Set problem: Extract exactly those lines that lie between the start of the material and the line with "w.node_tree.nodes['Background'].inputs[1].default_value = 0.019", including both boundary lines and no others.

Data shown:

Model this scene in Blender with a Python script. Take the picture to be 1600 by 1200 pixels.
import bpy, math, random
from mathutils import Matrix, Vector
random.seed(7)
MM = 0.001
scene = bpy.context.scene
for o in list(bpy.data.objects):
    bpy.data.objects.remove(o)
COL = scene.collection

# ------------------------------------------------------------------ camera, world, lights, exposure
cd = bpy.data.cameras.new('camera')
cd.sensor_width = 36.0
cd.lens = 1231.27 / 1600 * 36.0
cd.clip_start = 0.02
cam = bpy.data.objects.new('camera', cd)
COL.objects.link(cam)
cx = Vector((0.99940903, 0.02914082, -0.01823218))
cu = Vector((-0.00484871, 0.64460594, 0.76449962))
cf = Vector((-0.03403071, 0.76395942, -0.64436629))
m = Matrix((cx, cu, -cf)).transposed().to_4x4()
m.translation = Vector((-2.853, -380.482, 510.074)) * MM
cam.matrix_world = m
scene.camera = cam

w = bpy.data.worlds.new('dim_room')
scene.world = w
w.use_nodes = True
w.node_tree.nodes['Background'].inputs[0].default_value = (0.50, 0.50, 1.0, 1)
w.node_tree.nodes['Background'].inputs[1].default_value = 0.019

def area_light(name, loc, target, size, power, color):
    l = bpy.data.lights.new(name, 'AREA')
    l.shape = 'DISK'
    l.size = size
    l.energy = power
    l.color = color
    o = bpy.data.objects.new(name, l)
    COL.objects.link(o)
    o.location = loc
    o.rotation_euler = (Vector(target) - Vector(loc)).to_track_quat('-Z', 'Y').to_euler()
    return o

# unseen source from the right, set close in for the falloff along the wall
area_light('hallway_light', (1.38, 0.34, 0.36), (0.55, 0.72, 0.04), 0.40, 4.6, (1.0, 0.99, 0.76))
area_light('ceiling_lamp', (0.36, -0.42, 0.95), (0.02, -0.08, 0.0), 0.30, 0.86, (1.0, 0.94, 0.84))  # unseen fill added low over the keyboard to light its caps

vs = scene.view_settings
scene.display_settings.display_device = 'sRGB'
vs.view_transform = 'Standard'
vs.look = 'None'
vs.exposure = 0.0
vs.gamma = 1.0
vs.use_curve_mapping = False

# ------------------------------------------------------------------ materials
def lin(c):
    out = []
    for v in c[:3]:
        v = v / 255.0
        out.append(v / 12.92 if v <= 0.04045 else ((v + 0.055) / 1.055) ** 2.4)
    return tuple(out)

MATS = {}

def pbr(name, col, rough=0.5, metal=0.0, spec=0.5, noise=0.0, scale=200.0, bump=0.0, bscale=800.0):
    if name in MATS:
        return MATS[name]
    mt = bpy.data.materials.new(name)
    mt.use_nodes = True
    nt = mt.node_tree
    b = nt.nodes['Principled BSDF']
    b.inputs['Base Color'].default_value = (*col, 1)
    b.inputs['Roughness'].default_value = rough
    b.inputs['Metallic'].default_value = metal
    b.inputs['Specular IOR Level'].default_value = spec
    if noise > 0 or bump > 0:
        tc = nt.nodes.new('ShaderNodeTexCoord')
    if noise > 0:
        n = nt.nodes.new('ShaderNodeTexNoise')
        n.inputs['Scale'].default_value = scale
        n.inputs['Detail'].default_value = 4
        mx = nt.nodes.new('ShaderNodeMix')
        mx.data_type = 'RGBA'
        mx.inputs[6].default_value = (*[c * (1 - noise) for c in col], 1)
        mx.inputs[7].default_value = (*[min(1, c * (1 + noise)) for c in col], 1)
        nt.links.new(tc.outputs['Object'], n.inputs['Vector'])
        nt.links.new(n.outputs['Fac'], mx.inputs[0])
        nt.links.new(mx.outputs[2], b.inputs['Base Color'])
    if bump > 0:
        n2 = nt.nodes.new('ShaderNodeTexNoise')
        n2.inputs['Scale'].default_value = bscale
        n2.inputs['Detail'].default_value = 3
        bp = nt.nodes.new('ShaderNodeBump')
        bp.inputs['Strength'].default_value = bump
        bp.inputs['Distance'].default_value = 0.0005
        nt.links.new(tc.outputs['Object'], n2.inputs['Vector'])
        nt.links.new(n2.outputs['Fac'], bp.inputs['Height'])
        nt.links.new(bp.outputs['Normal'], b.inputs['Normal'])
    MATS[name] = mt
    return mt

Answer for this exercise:
Model this scene in Blender with a Python script. Take the picture to be 1600 by 1200 pixels.
import bpy, math, random
from mathutils import Matrix, Vector
random.seed(7)
MM = 0.001
scene = bpy.context.scene
for o in list(bpy.data.objects):
    bpy.data.objects.remove(o)
COL = scene.collection

# ------------------------------------------------------------------ camera, world, lights, exposure
cd = bpy.data.cameras.new('camera')
cd.sensor_width = 36.0
cd.lens = 1231.27 / 1600 * 36.0
cd.clip_start = 0.02
cam = bpy.data.objects.new('camera', cd)
COL.objects.link(cam)
cx = Vector((0.99940903, 0.02914082, -0.01823218))
cu = Vector((-0.00484871, 0.64460594, 0.76449962))
cf = Vector((-0.03403071, 0.76395942, -0.64436629))
m = Matrix((cx, cu, -cf)).transposed().to_4x4()
m.translation = Vector((-2.853, -380.482, 510.074)) * MM
cam.matrix_world = m
scene.camera = cam

w = bpy.data.worlds.new('dim_room')
scene.world = w
w.use_nodes = True
w.node_tree.nodes['Background'].inputs[0].default_value = (0.50, 0.50, 1.0, 1)
w.node_tree.nodes['Background'].inputs[1].default_value = 0.019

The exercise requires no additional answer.